[Data provided]

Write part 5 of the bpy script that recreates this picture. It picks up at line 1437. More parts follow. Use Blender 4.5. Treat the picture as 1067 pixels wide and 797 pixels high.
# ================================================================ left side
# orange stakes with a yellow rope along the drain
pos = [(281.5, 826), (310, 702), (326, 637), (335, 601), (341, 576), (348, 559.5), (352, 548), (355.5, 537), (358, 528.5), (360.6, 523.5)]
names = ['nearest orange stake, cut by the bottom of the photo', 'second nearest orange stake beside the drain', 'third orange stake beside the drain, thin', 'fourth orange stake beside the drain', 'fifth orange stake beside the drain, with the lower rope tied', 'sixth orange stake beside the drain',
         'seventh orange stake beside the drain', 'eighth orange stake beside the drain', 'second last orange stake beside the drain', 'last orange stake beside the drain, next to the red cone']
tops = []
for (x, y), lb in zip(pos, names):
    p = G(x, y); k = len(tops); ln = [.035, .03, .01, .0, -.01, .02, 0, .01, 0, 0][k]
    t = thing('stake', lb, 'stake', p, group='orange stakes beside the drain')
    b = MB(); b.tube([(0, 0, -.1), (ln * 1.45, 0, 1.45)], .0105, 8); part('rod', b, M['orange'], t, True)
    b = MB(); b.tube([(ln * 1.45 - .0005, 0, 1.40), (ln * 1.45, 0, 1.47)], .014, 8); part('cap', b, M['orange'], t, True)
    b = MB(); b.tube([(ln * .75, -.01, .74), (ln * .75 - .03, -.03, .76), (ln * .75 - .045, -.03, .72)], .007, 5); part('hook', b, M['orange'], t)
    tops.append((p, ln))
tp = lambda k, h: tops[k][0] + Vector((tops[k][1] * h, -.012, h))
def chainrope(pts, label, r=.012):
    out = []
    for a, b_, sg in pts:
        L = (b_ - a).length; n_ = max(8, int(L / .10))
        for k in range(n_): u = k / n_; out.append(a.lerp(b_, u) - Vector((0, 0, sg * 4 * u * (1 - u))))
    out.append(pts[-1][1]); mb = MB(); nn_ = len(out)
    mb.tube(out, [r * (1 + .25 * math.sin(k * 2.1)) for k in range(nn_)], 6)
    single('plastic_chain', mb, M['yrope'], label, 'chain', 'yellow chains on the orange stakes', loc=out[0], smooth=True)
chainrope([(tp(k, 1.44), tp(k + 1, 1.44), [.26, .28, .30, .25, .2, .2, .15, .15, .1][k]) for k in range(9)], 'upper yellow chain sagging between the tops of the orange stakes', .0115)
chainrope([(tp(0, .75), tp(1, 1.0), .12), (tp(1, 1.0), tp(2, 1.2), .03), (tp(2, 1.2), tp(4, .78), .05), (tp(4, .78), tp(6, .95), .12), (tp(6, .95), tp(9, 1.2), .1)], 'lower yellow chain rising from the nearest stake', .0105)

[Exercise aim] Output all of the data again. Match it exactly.

[Task answer]
Write part 5 of the bpy script that recreates this picture. It picks up at line 1437. More parts follow. Use Blender 4.5. Treat the picture as 1067 pixels wide and 797 pixels high.
# ================================================================ left side
# orange stakes with a yellow rope along the drain
pos = [(281.5, 826), (310, 702), (326, 637), (335, 601), (341, 576), (348, 559.5), (352, 548), (355.5, 537), (358, 528.5), (360.6, 523.5)]
names = ['nearest orange stake, cut by the bottom of the photo', 'second nearest orange stake beside the drain', 'third orange stake beside the drain, thin', 'fourth orange stake beside the drain', 'fifth orange stake beside the drain, with the lower rope tied', 'sixth orange stake beside the drain',
         'seventh orange stake beside the drain', 'eighth orange stake beside the drain', 'second last orange stake beside the drain', 'last orange stake beside the drain, next to the red cone']
tops = []
for (x, y), lb in zip(pos, names):
    p = G(x, y); k = len(tops); ln = [.035, .03, .01, .0, -.01, .02, 0, .01, 0, 0][k]
    t = thing('stake', lb, 'stake', p, group='orange stakes beside the drain')
    b = MB(); b.tube([(0, 0, -.1), (ln * 1.45, 0, 1.45)], .0105, 8); part('rod', b, M['orange'], t, True)
    b = MB(); b.tube([(ln * 1.45 - .0005, 0, 1.40), (ln * 1.45, 0, 1.47)], .014, 8); part('cap', b, M['orange'], t, True)
    b = MB(); b.tube([(ln * .75, -.01, .74), (ln * .75 - .03, -.03, .76), (ln * .75 - .045, -.03, .72)], .007, 5); part('hook', b, M['orange'], t)
    tops.append((p, ln))
tp = lambda k, h: tops[k][0] + Vector((tops[k][1] * h, -.012, h))
def chainrope(pts, label, r=.012):
    out = []
    for a, b_, sg in pts:
        L = (b_ - a).length; n_ = max(8, int(L / .10))
        for k in range(n_): u = k / n_; out.append(a.lerp(b_, u) - Vector((0, 0, sg * 4 * u * (1 - u))))
    out.append(pts[-1][1]); mb = MB(); nn_ = len(out)
    mb.tube(out, [r * (1 + .25 * math.sin(k * 2.1)) for k in range(nn_)], 6)
    single('plastic_chain', mb, M['yrope'], label, 'chain', 'yellow chains on the orange stakes', loc=out[0], smooth=True)
chainrope([(tp(k, 1.44), tp(k + 1, 1.44), [.26, .28, .30, .25, .2, .2, .15, .15, .1][k]) for k in range(9)], 'upper yellow chain sagging between the tops of the orange stakes', .0115)
chainrope([(tp(0, .75), tp(1, 1.0), .12), (tp(1, 1.0), tp(2, 1.2), .03), (tp(2, 1.2), tp(4, .78), .05), (tp(4, .78), tp(6, .95), .12), (tp(6, .95), tp(9, 1.2), .1)], 'lower yellow chain rising from the nearest stake', .0105)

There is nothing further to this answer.